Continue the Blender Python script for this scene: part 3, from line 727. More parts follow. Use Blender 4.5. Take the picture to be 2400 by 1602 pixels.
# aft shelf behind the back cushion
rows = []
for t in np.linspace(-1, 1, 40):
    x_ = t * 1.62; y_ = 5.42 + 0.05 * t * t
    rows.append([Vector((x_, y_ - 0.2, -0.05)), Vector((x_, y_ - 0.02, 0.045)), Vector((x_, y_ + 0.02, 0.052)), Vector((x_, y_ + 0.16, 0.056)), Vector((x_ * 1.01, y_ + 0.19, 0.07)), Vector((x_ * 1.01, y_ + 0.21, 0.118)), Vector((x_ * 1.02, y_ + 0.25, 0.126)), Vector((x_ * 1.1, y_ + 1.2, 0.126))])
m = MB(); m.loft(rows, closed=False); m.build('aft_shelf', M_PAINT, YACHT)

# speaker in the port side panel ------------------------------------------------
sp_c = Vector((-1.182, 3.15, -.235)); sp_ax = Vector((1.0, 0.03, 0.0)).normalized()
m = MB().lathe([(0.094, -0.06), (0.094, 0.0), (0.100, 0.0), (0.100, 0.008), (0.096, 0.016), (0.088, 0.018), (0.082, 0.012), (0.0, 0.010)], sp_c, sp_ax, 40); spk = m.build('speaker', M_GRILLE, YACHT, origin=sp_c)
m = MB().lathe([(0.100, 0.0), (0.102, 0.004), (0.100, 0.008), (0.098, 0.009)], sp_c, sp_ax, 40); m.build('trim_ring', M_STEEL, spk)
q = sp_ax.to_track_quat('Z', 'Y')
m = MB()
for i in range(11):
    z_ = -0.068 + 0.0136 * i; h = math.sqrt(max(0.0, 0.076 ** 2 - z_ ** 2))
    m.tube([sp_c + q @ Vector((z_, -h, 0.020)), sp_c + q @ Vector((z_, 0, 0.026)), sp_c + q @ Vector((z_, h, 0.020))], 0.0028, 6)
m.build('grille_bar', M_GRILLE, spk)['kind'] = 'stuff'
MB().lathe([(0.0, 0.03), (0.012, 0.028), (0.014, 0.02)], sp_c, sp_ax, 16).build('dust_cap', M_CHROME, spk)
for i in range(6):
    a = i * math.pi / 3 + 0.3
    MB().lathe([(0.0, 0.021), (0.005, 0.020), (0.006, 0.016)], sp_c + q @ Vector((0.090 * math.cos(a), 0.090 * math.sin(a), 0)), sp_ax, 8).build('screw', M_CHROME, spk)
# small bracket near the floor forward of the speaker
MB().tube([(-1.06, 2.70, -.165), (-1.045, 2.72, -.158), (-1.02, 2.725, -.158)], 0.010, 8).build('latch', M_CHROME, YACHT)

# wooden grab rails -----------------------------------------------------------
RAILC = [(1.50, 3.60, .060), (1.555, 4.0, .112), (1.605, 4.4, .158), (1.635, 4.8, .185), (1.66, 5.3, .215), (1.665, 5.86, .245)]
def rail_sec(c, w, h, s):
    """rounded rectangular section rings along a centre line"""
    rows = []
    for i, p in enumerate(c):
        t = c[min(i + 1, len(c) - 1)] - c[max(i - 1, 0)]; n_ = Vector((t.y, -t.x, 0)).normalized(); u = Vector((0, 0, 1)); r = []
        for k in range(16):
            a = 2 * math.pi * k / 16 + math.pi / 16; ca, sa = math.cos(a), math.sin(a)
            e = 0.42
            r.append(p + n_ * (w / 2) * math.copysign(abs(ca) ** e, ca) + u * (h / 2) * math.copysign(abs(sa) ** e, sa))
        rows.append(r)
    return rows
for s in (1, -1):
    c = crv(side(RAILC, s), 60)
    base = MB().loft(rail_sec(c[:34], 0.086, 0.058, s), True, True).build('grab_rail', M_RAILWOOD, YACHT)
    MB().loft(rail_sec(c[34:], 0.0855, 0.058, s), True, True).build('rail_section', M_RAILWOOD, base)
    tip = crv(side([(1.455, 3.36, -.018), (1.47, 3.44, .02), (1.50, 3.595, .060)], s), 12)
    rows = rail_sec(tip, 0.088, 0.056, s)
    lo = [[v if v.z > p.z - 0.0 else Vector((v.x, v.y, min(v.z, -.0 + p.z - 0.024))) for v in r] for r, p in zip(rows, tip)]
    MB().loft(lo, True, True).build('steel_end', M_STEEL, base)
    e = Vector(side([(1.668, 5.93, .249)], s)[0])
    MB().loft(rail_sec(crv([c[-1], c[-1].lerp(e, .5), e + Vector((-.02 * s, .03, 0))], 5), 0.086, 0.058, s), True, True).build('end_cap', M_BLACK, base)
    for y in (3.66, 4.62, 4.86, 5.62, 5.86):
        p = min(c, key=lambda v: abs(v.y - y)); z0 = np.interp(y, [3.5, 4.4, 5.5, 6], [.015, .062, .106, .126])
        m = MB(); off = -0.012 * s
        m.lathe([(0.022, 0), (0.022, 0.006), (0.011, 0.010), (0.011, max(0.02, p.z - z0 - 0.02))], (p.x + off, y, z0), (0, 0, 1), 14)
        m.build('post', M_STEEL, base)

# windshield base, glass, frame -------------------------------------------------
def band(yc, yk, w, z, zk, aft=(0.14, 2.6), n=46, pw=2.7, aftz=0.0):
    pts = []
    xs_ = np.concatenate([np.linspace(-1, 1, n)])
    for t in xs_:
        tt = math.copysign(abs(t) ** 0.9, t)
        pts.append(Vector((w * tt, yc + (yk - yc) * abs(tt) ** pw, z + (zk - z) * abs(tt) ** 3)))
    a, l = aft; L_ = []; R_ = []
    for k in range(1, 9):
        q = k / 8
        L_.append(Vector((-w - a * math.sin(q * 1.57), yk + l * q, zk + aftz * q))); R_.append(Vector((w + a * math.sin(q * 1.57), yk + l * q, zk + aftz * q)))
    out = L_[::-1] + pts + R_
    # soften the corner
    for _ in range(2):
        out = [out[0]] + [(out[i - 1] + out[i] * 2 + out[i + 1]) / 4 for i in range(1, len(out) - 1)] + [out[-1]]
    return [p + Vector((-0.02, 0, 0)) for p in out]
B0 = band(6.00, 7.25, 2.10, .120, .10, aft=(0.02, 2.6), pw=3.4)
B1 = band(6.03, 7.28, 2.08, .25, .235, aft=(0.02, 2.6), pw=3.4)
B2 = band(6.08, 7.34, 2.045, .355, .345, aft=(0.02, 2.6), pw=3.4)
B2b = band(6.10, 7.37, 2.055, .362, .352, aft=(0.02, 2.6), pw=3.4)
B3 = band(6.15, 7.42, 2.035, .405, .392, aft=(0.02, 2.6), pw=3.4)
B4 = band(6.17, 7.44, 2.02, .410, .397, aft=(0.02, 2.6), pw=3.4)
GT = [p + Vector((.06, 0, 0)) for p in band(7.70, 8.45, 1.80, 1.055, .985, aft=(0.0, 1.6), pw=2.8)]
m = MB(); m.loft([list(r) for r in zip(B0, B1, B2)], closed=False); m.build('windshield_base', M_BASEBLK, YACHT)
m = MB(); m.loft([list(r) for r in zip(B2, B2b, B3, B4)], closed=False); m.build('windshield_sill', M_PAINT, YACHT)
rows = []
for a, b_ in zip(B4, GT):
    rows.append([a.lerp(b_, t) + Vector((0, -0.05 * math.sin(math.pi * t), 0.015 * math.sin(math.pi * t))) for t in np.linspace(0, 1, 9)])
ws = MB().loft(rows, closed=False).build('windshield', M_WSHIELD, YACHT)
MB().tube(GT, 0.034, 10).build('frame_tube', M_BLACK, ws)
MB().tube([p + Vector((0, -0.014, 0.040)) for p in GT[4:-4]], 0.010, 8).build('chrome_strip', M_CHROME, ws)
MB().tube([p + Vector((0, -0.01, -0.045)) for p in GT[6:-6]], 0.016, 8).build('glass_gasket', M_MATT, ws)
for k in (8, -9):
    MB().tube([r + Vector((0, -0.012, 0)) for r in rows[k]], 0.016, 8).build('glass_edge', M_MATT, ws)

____

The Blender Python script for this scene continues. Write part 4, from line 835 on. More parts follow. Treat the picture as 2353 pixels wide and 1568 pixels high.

____

Copy out only the lines above from the one with "Continue the Blender" to the one with "m = MB(); m.loft(rows, closed=False);", inclusive, exactly as they stand.

**REPLY:**
Continue the Blender Python script for this scene: part 3, from line 727. More parts follow. Use Blender 4.5. Take the picture to be 2400 by 1602 pixels.
# aft shelf behind the back cushion
rows = []
for t in np.linspace(-1, 1, 40):
    x_ = t * 1.62; y_ = 5.42 + 0.05 * t * t
    rows.append([Vector((x_, y_ - 0.2, -0.05)), Vector((x_, y_ - 0.02, 0.045)), Vector((x_, y_ + 0.02, 0.052)), Vector((x_, y_ + 0.16, 0.056)), Vector((x_ * 1.01, y_ + 0.19, 0.07)), Vector((x_ * 1.01, y_ + 0.21, 0.118)), Vector((x_ * 1.02, y_ + 0.25, 0.126)), Vector((x_ * 1.1, y_ + 1.2, 0.126))])
m = MB(); m.loft(rows, closed=False); m.build('aft_shelf', M_PAINT, YACHT)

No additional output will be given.